- [WORK REQUIRED]: Line by line, repeat the data below exactly, beginning at the first line and ending at the line with "return m, t, o". Omit pictures.

--- Begin SUPPLIED DATA ---

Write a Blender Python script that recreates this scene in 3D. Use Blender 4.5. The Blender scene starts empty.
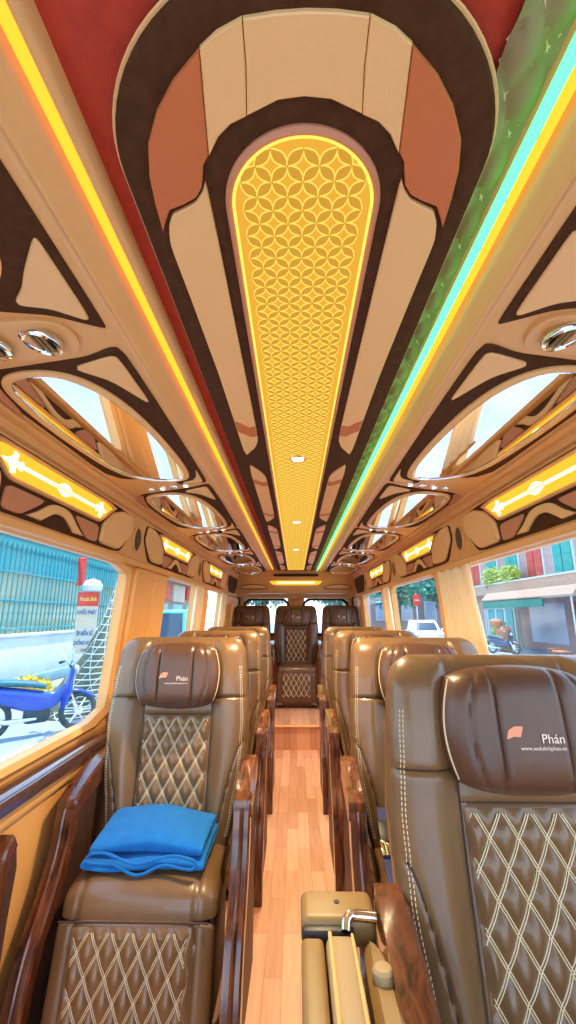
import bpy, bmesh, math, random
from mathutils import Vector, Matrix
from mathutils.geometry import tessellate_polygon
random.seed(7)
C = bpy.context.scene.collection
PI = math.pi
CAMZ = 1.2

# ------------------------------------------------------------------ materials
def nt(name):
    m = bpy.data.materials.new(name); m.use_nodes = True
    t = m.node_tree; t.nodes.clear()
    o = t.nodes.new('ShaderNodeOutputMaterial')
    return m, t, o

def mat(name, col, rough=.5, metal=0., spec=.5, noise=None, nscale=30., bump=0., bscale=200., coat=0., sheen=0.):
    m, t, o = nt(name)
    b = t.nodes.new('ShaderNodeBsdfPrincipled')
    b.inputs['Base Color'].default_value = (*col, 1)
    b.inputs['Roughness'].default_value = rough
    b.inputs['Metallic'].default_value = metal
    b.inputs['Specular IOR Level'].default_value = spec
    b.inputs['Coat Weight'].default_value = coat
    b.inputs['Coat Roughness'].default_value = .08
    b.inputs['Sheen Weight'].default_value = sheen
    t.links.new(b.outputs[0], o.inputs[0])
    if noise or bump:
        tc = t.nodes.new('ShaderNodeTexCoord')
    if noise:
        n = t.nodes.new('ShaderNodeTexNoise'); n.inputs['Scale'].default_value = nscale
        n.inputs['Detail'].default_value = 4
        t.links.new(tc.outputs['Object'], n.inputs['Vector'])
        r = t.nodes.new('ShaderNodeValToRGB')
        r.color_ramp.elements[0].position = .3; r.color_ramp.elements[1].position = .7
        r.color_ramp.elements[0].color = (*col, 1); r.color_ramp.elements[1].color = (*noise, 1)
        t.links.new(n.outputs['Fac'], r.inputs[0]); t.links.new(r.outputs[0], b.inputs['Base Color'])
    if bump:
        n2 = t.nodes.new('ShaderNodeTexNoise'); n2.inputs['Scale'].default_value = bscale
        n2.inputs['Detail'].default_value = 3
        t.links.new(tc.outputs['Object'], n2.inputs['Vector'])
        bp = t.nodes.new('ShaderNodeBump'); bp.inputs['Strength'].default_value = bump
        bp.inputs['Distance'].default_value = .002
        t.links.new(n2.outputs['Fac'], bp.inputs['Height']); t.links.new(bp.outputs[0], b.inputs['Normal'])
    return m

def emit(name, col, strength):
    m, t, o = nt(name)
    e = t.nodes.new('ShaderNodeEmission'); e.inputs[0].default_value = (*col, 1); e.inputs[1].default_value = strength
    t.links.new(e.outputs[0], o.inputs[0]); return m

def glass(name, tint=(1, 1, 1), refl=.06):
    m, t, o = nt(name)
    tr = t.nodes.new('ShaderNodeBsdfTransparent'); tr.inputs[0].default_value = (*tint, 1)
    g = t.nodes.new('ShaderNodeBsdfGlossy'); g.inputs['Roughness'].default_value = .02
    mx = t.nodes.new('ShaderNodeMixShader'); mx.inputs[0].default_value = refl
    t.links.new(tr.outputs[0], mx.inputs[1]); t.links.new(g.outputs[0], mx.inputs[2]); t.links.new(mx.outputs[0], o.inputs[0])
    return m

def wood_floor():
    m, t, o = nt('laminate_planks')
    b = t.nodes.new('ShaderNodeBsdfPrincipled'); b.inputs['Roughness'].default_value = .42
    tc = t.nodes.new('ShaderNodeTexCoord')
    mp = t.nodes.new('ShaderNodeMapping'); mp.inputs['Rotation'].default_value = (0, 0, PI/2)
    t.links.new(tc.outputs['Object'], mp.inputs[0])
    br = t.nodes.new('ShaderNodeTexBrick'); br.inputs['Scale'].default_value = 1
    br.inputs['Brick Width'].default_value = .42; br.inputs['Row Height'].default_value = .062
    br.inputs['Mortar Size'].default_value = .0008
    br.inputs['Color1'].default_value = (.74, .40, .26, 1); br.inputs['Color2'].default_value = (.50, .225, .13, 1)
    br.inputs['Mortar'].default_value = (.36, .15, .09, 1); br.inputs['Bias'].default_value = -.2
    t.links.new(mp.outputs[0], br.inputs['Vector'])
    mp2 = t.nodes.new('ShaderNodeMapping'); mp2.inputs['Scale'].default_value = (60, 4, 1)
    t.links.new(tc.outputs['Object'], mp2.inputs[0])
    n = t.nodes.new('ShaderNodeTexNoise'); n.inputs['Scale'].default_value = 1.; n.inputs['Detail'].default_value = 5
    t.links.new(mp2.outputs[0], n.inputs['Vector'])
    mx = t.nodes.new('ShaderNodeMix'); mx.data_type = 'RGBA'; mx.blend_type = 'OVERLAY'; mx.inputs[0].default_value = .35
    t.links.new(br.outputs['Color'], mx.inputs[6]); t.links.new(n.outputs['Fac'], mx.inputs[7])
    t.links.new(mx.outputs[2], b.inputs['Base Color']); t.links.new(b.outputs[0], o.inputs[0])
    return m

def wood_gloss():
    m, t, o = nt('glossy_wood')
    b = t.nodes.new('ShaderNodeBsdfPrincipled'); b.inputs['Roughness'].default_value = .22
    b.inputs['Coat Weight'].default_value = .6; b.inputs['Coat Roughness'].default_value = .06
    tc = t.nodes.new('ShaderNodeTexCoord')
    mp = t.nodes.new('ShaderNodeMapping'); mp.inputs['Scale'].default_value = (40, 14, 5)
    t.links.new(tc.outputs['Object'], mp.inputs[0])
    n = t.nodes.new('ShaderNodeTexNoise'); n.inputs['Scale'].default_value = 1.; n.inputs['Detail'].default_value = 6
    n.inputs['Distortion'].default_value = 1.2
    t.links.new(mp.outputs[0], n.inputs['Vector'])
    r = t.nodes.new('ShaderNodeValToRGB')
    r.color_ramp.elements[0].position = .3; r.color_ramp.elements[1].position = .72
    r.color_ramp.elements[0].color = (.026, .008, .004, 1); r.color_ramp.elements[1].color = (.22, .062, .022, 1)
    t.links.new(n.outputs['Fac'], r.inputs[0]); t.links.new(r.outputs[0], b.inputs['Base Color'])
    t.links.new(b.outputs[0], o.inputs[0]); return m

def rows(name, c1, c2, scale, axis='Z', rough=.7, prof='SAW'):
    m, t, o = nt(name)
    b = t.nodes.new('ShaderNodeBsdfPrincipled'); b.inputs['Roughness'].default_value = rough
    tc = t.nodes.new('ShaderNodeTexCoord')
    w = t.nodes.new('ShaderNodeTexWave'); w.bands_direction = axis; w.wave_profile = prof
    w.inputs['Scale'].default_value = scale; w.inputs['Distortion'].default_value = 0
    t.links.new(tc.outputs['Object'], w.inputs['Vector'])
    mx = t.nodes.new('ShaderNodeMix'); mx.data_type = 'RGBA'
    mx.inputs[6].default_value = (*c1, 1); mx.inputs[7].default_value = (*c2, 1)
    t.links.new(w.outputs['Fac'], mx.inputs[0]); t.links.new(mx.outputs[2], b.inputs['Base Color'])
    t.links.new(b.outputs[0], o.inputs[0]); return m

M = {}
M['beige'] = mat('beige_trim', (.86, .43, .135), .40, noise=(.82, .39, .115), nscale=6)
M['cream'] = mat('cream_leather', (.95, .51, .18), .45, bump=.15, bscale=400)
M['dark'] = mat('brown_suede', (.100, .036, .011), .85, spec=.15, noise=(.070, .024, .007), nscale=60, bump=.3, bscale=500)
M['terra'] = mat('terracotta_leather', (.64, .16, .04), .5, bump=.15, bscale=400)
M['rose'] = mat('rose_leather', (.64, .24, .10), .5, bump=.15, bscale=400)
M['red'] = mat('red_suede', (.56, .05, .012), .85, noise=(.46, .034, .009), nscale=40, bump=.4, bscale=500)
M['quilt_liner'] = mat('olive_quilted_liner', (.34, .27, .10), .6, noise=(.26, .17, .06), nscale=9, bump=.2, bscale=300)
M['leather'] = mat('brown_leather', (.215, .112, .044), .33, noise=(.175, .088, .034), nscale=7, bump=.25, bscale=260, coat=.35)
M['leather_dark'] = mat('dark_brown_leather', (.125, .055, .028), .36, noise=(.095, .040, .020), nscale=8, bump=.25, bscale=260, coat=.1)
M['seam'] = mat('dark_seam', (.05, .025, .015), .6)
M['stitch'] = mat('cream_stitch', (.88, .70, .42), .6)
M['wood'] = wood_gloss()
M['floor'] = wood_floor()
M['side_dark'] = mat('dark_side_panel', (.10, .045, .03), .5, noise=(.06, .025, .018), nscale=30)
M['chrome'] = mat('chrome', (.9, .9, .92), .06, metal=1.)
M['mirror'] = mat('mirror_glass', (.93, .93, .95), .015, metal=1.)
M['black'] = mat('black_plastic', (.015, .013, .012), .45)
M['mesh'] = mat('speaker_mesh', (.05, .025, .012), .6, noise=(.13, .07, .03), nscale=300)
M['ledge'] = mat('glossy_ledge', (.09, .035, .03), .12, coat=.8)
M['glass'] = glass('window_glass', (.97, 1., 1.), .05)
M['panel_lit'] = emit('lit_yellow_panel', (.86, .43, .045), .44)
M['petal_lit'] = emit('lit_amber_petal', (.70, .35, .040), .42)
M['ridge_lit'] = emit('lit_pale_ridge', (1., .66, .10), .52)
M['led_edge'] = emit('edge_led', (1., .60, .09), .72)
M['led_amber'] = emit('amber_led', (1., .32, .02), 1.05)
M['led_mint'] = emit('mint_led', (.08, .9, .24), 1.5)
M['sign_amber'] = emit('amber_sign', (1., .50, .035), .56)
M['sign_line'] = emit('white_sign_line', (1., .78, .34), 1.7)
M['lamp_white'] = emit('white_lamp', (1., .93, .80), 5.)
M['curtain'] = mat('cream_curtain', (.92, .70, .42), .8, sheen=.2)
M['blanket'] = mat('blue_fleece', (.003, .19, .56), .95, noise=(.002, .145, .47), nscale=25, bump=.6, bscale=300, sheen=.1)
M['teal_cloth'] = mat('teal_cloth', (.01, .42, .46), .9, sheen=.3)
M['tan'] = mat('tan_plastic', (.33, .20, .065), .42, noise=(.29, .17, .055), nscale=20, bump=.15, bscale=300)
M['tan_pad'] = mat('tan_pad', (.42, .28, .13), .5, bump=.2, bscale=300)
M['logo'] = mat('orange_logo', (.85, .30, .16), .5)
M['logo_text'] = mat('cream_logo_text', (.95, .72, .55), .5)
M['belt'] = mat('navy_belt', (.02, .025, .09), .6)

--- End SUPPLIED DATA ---

- [TASK ANSWER]:
Write a Blender Python script that recreates this scene in 3D. Use Blender 4.5. The Blender scene starts empty.
import bpy, bmesh, math, random
from mathutils import Vector, Matrix
from mathutils.geometry import tessellate_polygon
random.seed(7)
C = bpy.context.scene.collection
PI = math.pi
CAMZ = 1.2

# ------------------------------------------------------------------ materials
def nt(name):
    m = bpy.data.materials.new(name); m.use_nodes = True
    t = m.node_tree; t.nodes.clear()
    o = t.nodes.new('ShaderNodeOutputMaterial')
    return m, t, o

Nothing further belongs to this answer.